Oil Plumes: Pressure on Scientists and Pursuit of the Truth

by Kert Davies

August 18, 2010

“The oil is on the surface. There aren’t any plumes.”

This was one of Tony Hayward’s famously foolish proclamations during his desperate final months as the CEO of British Petroleum, before he was relocated to Russia, perhaps to ‘get his life back’… With his $18 million severance package he should make plenty of new friends buying rounds of vodka shots.

Big news yesterday from far more credible sources at the University of Georgia and the University of South Florida presents more evidence on the extent of underwater oil plumes and widespread oil STILL in the Gulf, suggesting that almost 80% of the oil is likely to still be floating around the Gulf under the surface. This contrasts starkly with the US Government claims that 75% of the oil had magically disappeared, detailed in the recent National Oceanic and Atmospheric Administration report.

        

While I’m not surprised that BP would downplay or outright deny the every aspect the mess they created, it is far more serious for federal agencies charged with recovery efforts to jump on BP’s PR whitewash boat. After the glaring federal failure to regulate the safety of drilling rigs before the accident, and Obama’s ‘foot in mouth’ March 30th declaration that oil drilling is safe as can be, surely the people of the United States expected the government to keep their “boot on BP’s neck” a little more firmly during cleanup. What more could it possibly take than 11 deaths and the worst single ecological disaster in U.S. history to make our government break up the love fest with the oil industry?
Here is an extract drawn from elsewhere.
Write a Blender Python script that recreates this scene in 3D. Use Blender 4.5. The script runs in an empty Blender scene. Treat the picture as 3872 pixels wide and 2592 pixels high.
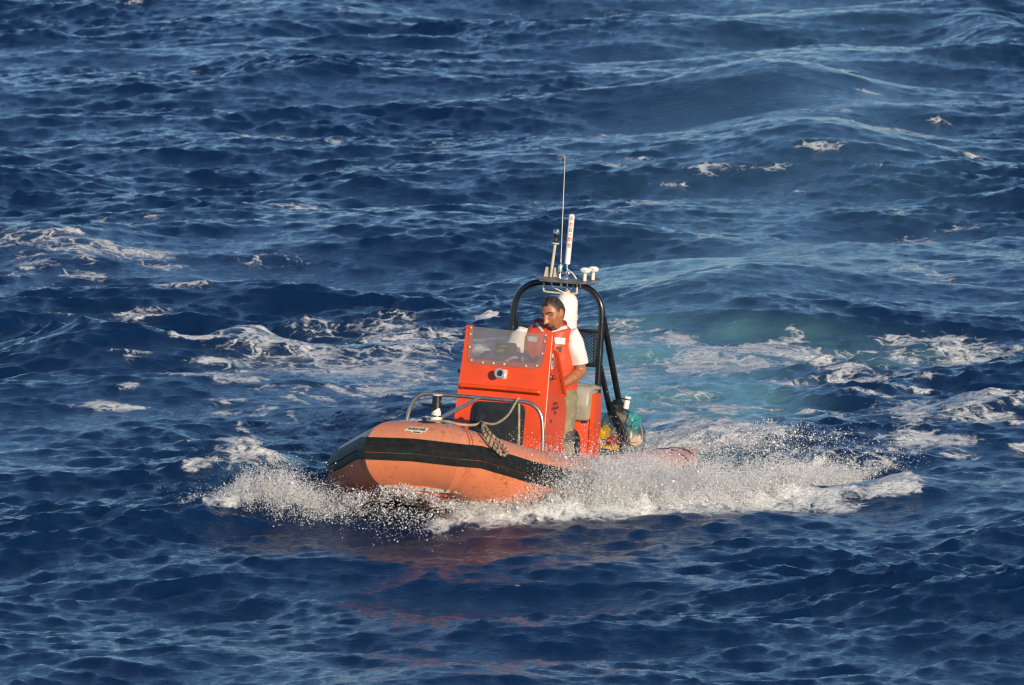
import bpy, bmesh, math, random
import numpy as np
from mathutils import Matrix, Vector
from math import sin, cos, pi, radians, tan, atan2, sqrt

scene = bpy.context.scene
COL = scene.collection
R = radians

# ------------------------------------------------------------------ camera, sky, sun, exposure
cam_data = bpy.data.cameras.new('camera')
cam = bpy.data.objects.new('camera', cam_data)
COL.objects.link(cam)
cam.location = (0.0, -59.416, 8.350)
cam.rotation_euler = (R(90) - 0.12219, 0, -0.00202)
cam_data.sensor_width = 36.0
cam_data.sensor_fit = 'HORIZONTAL'
cam_data.lens = 290.08
cam_data.clip_start = 1.0
cam_data.clip_end = 20000
cam_data.dof.use_dof = True
cam_data.dof.focus_distance = 59.2
cam_data.dof.aperture_fstop = 9.0
scene.camera = cam

SUN_AZ, SUN_EL = R(26), R(15.0)          # to the right of the direction towards the camera
sun_dir = Vector((sin(SUN_AZ) * cos(SUN_EL), -cos(SUN_AZ) * cos(SUN_EL), sin(SUN_EL)))
world = bpy.data.worlds.new('World')
scene.world = world
world.use_nodes = True
wn = world.node_tree
wn.nodes.clear()
w_out = wn.nodes.new('ShaderNodeOutputWorld')
w_bg = wn.nodes.new('ShaderNodeBackground')
w_sky = wn.nodes.new('ShaderNodeTexSky')
w_sky.sky_type = 'NISHITA'
w_sky.sun_disc = False
w_sky.sun_elevation = SUN_EL
w_sky.sun_rotation = math.pi - SUN_AZ
w_sky.air_density = 0.85
w_sky.dust_density = 0.15
w_sky.ozone_density = 3.9
w_bg.inputs['Strength'].default_value = 0.135
wn.links.new(w_sky.outputs['Color'], w_bg.inputs['Color'])
wn.links.new(w_bg.outputs['Background'], w_out.inputs['Surface'])

sun_data = bpy.data.lights.new('sun', 'SUN')
sun_data.energy = 4.3
sun_data.angle = R(0.5)
sun_data.color = (1.0, 0.83, 0.60)
sun = bpy.data.objects.new('sun', sun_data)
COL.objects.link(sun)
sun.rotation_euler = (-sun_dir).to_track_quat('-Z', 'Y').to_euler()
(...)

Whether or not it is their intention, some federal agencies have apparently mirrored BP’s hush-hush behavior. Back in mid-May, announcements by scientists searching for underwater oil was answered by federal scolding. NOAA Administrator Jane Lubchenco proclaimed that the scientists’ reports were “misleading, premature and, in some cases, inaccurate,” and stressed that evidence of underwater plumes was not conclusive. As the St. Petersburg Times revealed last week, some scientists were taken aback by the rejection of their findings. According to Dr. Vernon Asper, an oceanographer at the University of Southern Mississippi:

“We expected that NOAA would be pleased because we found something very, very interesting,” Asper said. “NOAA instead responded by trying to discredit us. It was just a shock to us.” […] “She basically called us inept idiots,” Asper said. “We took that very personally.”

Perhaps it peeved scientists more when, after the conclusion of another voyage later that month, NOAA announced, “We have always known there is oil under the surface; the questions we are exploring are where is it, in what concentrations, where is it going, and what are the consequences for the health of the marine environment?” (emphasis added)

Are you sensing some mixed messaging here?

Luckily for the public, no matter what political games NOAA has played , independent scientists, including a team on board Greenpeace’s Arctic Sunrise , are continuing to study the extent of impacts of oil and dispersants on marine life, the Gulf ecosystem, and ultimately our own health.

Because of the dangers and unknowns of underwater oil plumes and the strange behavior of NOAA and other federal groups, Greenpeace asked these agencies about oil plumes in our recent hefty round of Freedom of Information Act requests . We will be sure to let you know what we learn here on the Greenpeace Gulf mission webpage, whether we find it deep in the Gulf of Mexico or deep inside the records of our federal agencies.

The Arctic Sunrise recently began a scientific expedition in the Gulf to study the impacts of the oil spill.